Math Is Tough, and So Is Media Literacy

|

Rep. Lois Capps (D-Calif) takes to the Washington Post to save womanly virtue from Big Tobacco:

While we have come to expect this kind of sleazy marketing from tobacco companies, a big disappointment is that they've found an ally in women's fashion magazines. That's right, America's most popular magazines for women, which set trends for the country and have historically served as respected sources for articles on women's health and fitness, have sold out the well-being of their readers to help Big Tobacco in its search for new victims.

In June, 40 of my congressional colleagues joined me in writing to the publishers of 11 leading women's magazines: Cosmopolitan, Elle, Glamour, InStyle, Interview Magazine, Lucky, Marie Claire, Soap Opera Digest, Us Weekly, Vogue and W. We asked them to stop accepting misleading advertisements for deadly cigarettes, particularly for Camel No. 9. Not one of the magazines bothered to formally respond. We wrote again on Aug. 1. Seven of the 11 magazines responded, but none has committed to dropping the ads.

Rep. Capps, who wastes no time informing us that she is "a mother, a grandmother, and a former school nurse," really needs to explain why targeting women–also known as most of humanity–is some special sort of problem. Wouldn't you expect a company to advertise to 51 percent of the population? Is that segment of the population less capable of rejecting transparently ridiculous marketing ploys? Do estrogen levels leave us especially helpless before Lucky Strike ads? You could take this entire op-ed and replace the word "women" with "children" or "half-wits" to the same effect.

Actually, Nurse Capps goes ahead and conflates those sets herself, referring repeatedly to "girls and young women." What's a young woman, exactly? We never find out, which makes it hard to know whether this set of people overlaps with the readership of, say, Elle or W. I don't see a lot of prepubescent girls reading W, but maybe I'm not hanging around cool enough girls.

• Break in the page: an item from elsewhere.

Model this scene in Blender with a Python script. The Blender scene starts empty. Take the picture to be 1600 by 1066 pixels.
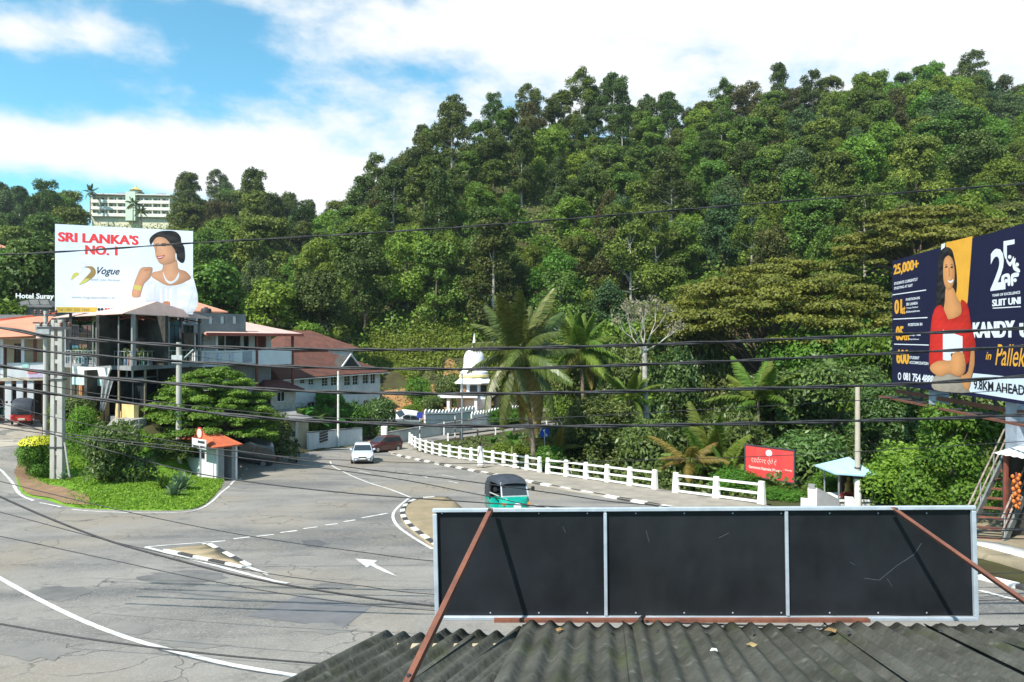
import bpy, bmesh, math, random
import numpy as np
from mathutils import Vector, Matrix
from mathutils.geometry import delaunay_2d_cdt

random.seed(7); RNG = np.random.default_rng(7)
S = bpy.context.scene
COL = S.collection
R = math.radians

# ------------------------------------------------------------------ camera
F, HY, CX, CZ = 1600 * 24 / 36, 533.0, 800.0, 10.0
cam = bpy.data.objects.new('camera', bpy.data.cameras.new('camera'))
COL.objects.link(cam)
cam.location = (0, 0, CZ); cam.rotation_euler = (R(90), 0, 0)
cam.data.lens = 24; cam.data.sensor_width = 36; cam.data.clip_start = 0.1; cam.data.clip_end = 9000
S.camera = cam

# ------------------------------------------------------------------ sun, sky, exposure
SUN_DIR = Vector((-0.76, -1.0, 1.42)).normalized()          # towards the sun: behind the camera, to the left
SUN_EL = math.asin(SUN_DIR.z)
sun = bpy.data.objects.new('sun', bpy.data.lights.new('sun', 'SUN')); COL.objects.link(sun)
sun.data.energy = 5.0; sun.data.angle = R(0.5); sun.data.color = (1.0, 0.955, 0.88)
sun.rotation_euler = SUN_DIR.to_track_quat('Z', 'Y').to_euler(); sun.location = (-20, -30, 80)
W = bpy.data.worlds.new('World'); S.world = W; W.use_nodes = True
wt = W.node_tree; wn = wt.nodes; wn.clear(); wl = wt.links
def N(tree, typ, **kw):
    n = tree.nodes.new(typ)
    for k, v in kw.items(): setattr(n, k, v)
    return n
wo = N(wt, 'ShaderNodeOutputWorld'); wb = N(wt, 'ShaderNodeBackground')
sky = N(wt, 'ShaderNodeTexSky', sky_type='NISHITA', sun_disc=False, sun_elevation=SUN_EL,
        sun_rotation=math.atan2(SUN_DIR.x, SUN_DIR.y), altitude=500, air_density=1.0, dust_density=0.35, ozone_density=2.2)
wtc = N(wt, 'ShaderNodeTexCoord')
def wmath(op, a, b=None, c=None, clamp=False):
    n = N(wt, 'ShaderNodeMath', operation=op); n.use_clamp = clamp
    for i, v in enumerate((a, b, c)):
        if v is None: continue
        if isinstance(v, (int, float)): n.inputs[i].default_value = v
        else: wl.new(v, n.inputs[i])
    return n.outputs[0]
def skydir(px, py): return Vector(((px - CX) / F, 1.0, (HY - py) / F)).normalized()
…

She could easily argue that, pack for pack, smoking is more hazardous for women (again, most humans) than men, but she has to make that argument rather than leave us to wonder why Vogue ads are a problem and Details ads are not. Both potentially reach "young" readers. Instead we're left to assume that men, being capable of complex abstract thoughts, are immune to such marketing. And what savvy marketing it is! They've basically doused a Camel ad in pink, which is exactly the sort of thing that sets my ovaries humming. I don't know whether to be more offended that this is someone's idea of targeting women or that Ms. Capps thinks women are too fragile to be exposed to it.